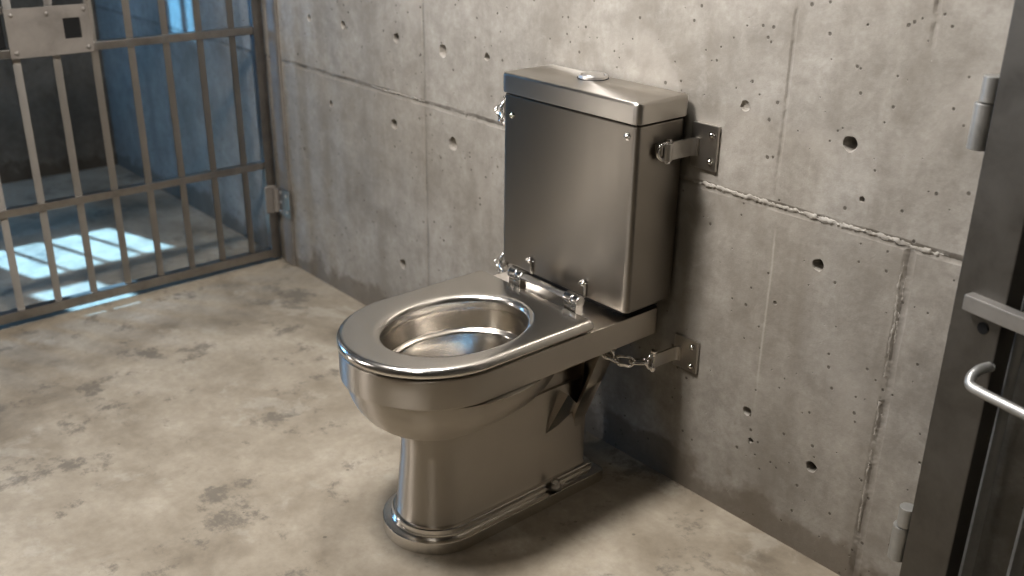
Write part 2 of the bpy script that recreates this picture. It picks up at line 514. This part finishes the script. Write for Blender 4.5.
def Eo(d, z): return ell_ring(HX, HY, HA+d, HB+d, z, OA)
rr = [Eo(.06, .386), O(.014, .386), O(.003, .387), O(.0006, .389), O(0, .393), O(0, .446), O(.0008, .4500), O(.0035, .4515), Eo(.018, .4515), Eo(.016, .4505), Eo(.016, .432)]
add_loft(bm, rr, False, False)
obj('rim_deck', bm, M_steel_lathe, TO, 32)
# inside of the bowl
bm = bmesh.new()
def El(a, b, cy, z, n=80): return [Vector((HX + a*math.cos(2*PI*i/n), ly(cy)+b*math.sin(2*PI*i/n), z)) for i in range(n)]
rr = [El(HA+.017, HB+.017, HY, .4505), El(HA+.006, HB+.006, HY, .448), El(HA+.004, HB+.004, HY, .440), El(HA+.003, HB+.003, HY, .402), El(HA+.001, HB+.001, HY, .399),
      El(HA-.006, HB-.006, HY, .397), El(HA-.010, HB-.010, HY, .392), El(HA-.016, HB-.018, HY, .370), El(HA-.026, HB-.032, HY+.002, .34), El(HA-.042, HB-.06, HY+.01, .305),
      El(HA-.062, HB-.098, HY+.02, .275), El(.036, .042, HY+.03, .253), El(.03, .034, HY+.032, .245)]
add_loft(bm, rr, False, True)
obj('bowl_interior', bm, M_steel_bowl, TO, 50)
# trapway behind the pedestal, flaring up to the deck, and the two bent plates at its corners
bm = bmesh.new()
def rect(x, y0, y1, z): return foot([Vector((x, ly(y0), z)), Vector((x, ly(y1), z)), Vector((-x, ly(y1), z)), Vector((-x, ly(y0), z))])
add_loft(bm, [rect(.071, -.45, -.168, .05), rect(.071, -.44, -.168, .17), rect(.066, -.35, -.155, .26), rect(.064, -.31, -.140, .388)])
obj('trapway', bm, M_steel_lathe, TO, 30)
for sx in (1, -1):
    bm = bmesh.new()
    th = .004
    def q(x, y, z): return Vector((sx*x+FX, ly(y), z))
    path = [(.0755, -.160, .052), (.0755, -.160, .168), (.083, -.157, .19), (.137, -.112, .388)]
    wid = [.012, .030, .040, .052]
    rings = []
    for (x, y, z), w in zip(path, wid):
        rings.append([q(x+th, y+.004, z), q(x+th, y-w, z), q(x-th, y-w, z), q(x-th, y+.004, z)])
    add_loft(bm, rings)
    obj('support_plate', bm, M_steel_lathe, TO, 25)
    bm = bmesh.new()
    tri = ((.0735, -.285, .148), (.104, -.238, .262), (.082, -.180, .205))
    add_loft(bm, [[q(.04, y, z) for x, y, z in tri], [q(x-.004, y, z) for x, y, z in tri], [q(x, y, z) for x, y, z in tri]])
    obj('gusset', bm, M_steel_seat, TO, 25)
bm = bmesh.new()
add_loft(bm, [rect(.0735, -.166, -.160, .052), rect(.0735, -.166, -.160, .168), rect(.081, -.163, -.157, .19), rect(.135, -.118, -.112, .388)])
obj('back_plate', bm, M_steel_lathe, TO, 25)
# floor bolts
for sx in (1, -1):
    bm = bmesh.new(); add_hex(bm, (sx*.110+FX, ly(-.275), .0355), (0, 0, 1), .0115, .017); obj('floor_bolt', bm, M_bracket, TO, 30)
# seat
bm = bmesh.new()
SB = -.249
s0 = shift(outline(HW+.003, NOSE-.004, YC, SB, 0))
SA = angles_for(s0, HX, HY)
def S(d, z): return ray_ring(shift(outline(HW+.003-d, NOSE-.004+d, YC, SB-d*.6, z, rc=.010)), HX, HY, SA)
def E2(d, z): return ell_ring(HX, HY, HA+d, HB+d, z, SA)
rr = [E2(.012, .4555), S(.012, .4555), S(.004, .4565), S(.001, .459), S(0, .463), S(.001, .468), S(.0035, .4725), S(.008, .4755), S(.014, .477),
      E2(.020, .477), E2(.012, .4755), E2(.006, .472), E2(.0025, .467), E2(.001, .460), E2(.001, .450), E2(.006, .450)]
rr.append(rr[0])
rv = add_loft(bm, rr, False, False)
bmesh.ops.remove_doubles(bm, verts=bm.verts, dist=1e-6)
SEAT = obj('seat', bm, M_steel_seat, TO, 40)
for sx, yy in ((.12, -.64), (-.10, -.64), (.165, -.33), (-.145, -.33)):
    bm = bmesh.new(); add_cyl(bm, (sx, ly(yy), .4505), (sx, ly(yy), .457), .009, 12); obj('bumper', bm, M_gasket, SEAT)
# seat hinge
HZ, HYY = .493, -.234
HG = bmesh.new(); add_cyl(HG, (-.076, ly(HYY), HZ), (.130, ly(HYY), HZ), .0096, 20)
HGo = obj('hinge_rod', HG, M_satin, TO, 40)
for x0, x1 in ((-.086, -.044), (.096, .138)):
    bm = bmesh.new()
    add_cyl(bm, (x0, ly(HYY), HZ), (x0+(x1-x0)*.56, ly(HYY), HZ), .0142, 24, .0015)
    add_cyl(bm, (x0+(x1-x0)*.60, ly(HYY), HZ), (x1, ly(HYY), HZ), .0132, 24, .002)
    add_box(bm, x0+.002, x1-.004, ly(HYY)-.011, ly(HYY)+.011, .4515, HZ, .001, 1)
    obj('hinge_knuckle', bm, M_chrome, HGo, 40)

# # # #

SET TASK
Transcribe the whole listing exactly. Pictures are excluded.

COMPLETED EXERCISE
Write part 2 of the bpy script that recreates this picture. It picks up at line 514. This part finishes the script. Write for Blender 4.5.
def Eo(d, z): return ell_ring(HX, HY, HA+d, HB+d, z, OA)
rr = [Eo(.06, .386), O(.014, .386), O(.003, .387), O(.0006, .389), O(0, .393), O(0, .446), O(.0008, .4500), O(.0035, .4515), Eo(.018, .4515), Eo(.016, .4505), Eo(.016, .432)]
add_loft(bm, rr, False, False)
obj('rim_deck', bm, M_steel_lathe, TO, 32)
# inside of the bowl
bm = bmesh.new()
def El(a, b, cy, z, n=80): return [Vector((HX + a*math.cos(2*PI*i/n), ly(cy)+b*math.sin(2*PI*i/n), z)) for i in range(n)]
rr = [El(HA+.017, HB+.017, HY, .4505), El(HA+.006, HB+.006, HY, .448), El(HA+.004, HB+.004, HY, .440), El(HA+.003, HB+.003, HY, .402), El(HA+.001, HB+.001, HY, .399),
      El(HA-.006, HB-.006, HY, .397), El(HA-.010, HB-.010, HY, .392), El(HA-.016, HB-.018, HY, .370), El(HA-.026, HB-.032, HY+.002, .34), El(HA-.042, HB-.06, HY+.01, .305),
      El(HA-.062, HB-.098, HY+.02, .275), El(.036, .042, HY+.03, .253), El(.03, .034, HY+.032, .245)]
add_loft(bm, rr, False, True)
obj('bowl_interior', bm, M_steel_bowl, TO, 50)
# trapway behind the pedestal, flaring up to the deck, and the two bent plates at its corners
bm = bmesh.new()
def rect(x, y0, y1, z): return foot([Vector((x, ly(y0), z)), Vector((x, ly(y1), z)), Vector((-x, ly(y1), z)), Vector((-x, ly(y0), z))])
add_loft(bm, [rect(.071, -.45, -.168, .05), rect(.071, -.44, -.168, .17), rect(.066, -.35, -.155, .26), rect(.064, -.31, -.140, .388)])
obj('trapway', bm, M_steel_lathe, TO, 30)
for sx in (1, -1):
    bm = bmesh.new()
    th = .004
    def q(x, y, z): return Vector((sx*x+FX, ly(y), z))
    path = [(.0755, -.160, .052), (.0755, -.160, .168), (.083, -.157, .19), (.137, -.112, .388)]
    wid = [.012, .030, .040, .052]
    rings = []
    for (x, y, z), w in zip(path, wid):
        rings.append([q(x+th, y+.004, z), q(x+th, y-w, z), q(x-th, y-w, z), q(x-th, y+.004, z)])
    add_loft(bm, rings)
    obj('support_plate', bm, M_steel_lathe, TO, 25)
    bm = bmesh.new()
    tri = ((.0735, -.285, .148), (.104, -.238, .262), (.082, -.180, .205))
    add_loft(bm, [[q(.04, y, z) for x, y, z in tri], [q(x-.004, y, z) for x, y, z in tri], [q(x, y, z) for x, y, z in tri]])
    obj('gusset', bm, M_steel_seat, TO, 25)
bm = bmesh.new()
add_loft(bm, [rect(.0735, -.166, -.160, .052), rect(.0735, -.166, -.160, .168), rect(.081, -.163, -.157, .19), rect(.135, -.118, -.112, .388)])
obj('back_plate', bm, M_steel_lathe, TO, 25)
# floor bolts
for sx in (1, -1):
    bm = bmesh.new(); add_hex(bm, (sx*.110+FX, ly(-.275), .0355), (0, 0, 1), .0115, .017); obj('floor_bolt', bm, M_bracket, TO, 30)
# seat
bm = bmesh.new()
SB = -.249
s0 = shift(outline(HW+.003, NOSE-.004, YC, SB, 0))
SA = angles_for(s0, HX, HY)
def S(d, z): return ray_ring(shift(outline(HW+.003-d, NOSE-.004+d, YC, SB-d*.6, z, rc=.010)), HX, HY, SA)
def E2(d, z): return ell_ring(HX, HY, HA+d, HB+d, z, SA)
rr = [E2(.012, .4555), S(.012, .4555), S(.004, .4565), S(.001, .459), S(0, .463), S(.001, .468), S(.0035, .4725), S(.008, .4755), S(.014, .477),
      E2(.020, .477), E2(.012, .4755), E2(.006, .472), E2(.0025, .467), E2(.001, .460), E2(.001, .450), E2(.006, .450)]
rr.append(rr[0])
rv = add_loft(bm, rr, False, False)
bmesh.ops.remove_doubles(bm, verts=bm.verts, dist=1e-6)
SEAT = obj('seat', bm, M_steel_seat, TO, 40)
for sx, yy in ((.12, -.64), (-.10, -.64), (.165, -.33), (-.145, -.33)):
    bm = bmesh.new(); add_cyl(bm, (sx, ly(yy), .4505), (sx, ly(yy), .457), .009, 12); obj('bumper', bm, M_gasket, SEAT)
# seat hinge
HZ, HYY = .493, -.234
HG = bmesh.new(); add_cyl(HG, (-.076, ly(HYY), HZ), (.130, ly(HYY), HZ), .0096, 20)
HGo = obj('hinge_rod', HG, M_satin, TO, 40)
for x0, x1 in ((-.086, -.044), (.096, .138)):
    bm = bmesh.new()
    add_cyl(bm, (x0, ly(HYY), HZ), (x0+(x1-x0)*.56, ly(HYY), HZ), .0142, 24, .0015)
    add_cyl(bm, (x0+(x1-x0)*.60, ly(HYY), HZ), (x1, ly(HYY), HZ), .0132, 24, .002)
    add_box(bm, x0+.002, x1-.004, ly(HYY)-.011, ly(HYY)+.011, .4515, HZ, .001, 1)
    obj('hinge_knuckle', bm, M_chrome, HGo, 40)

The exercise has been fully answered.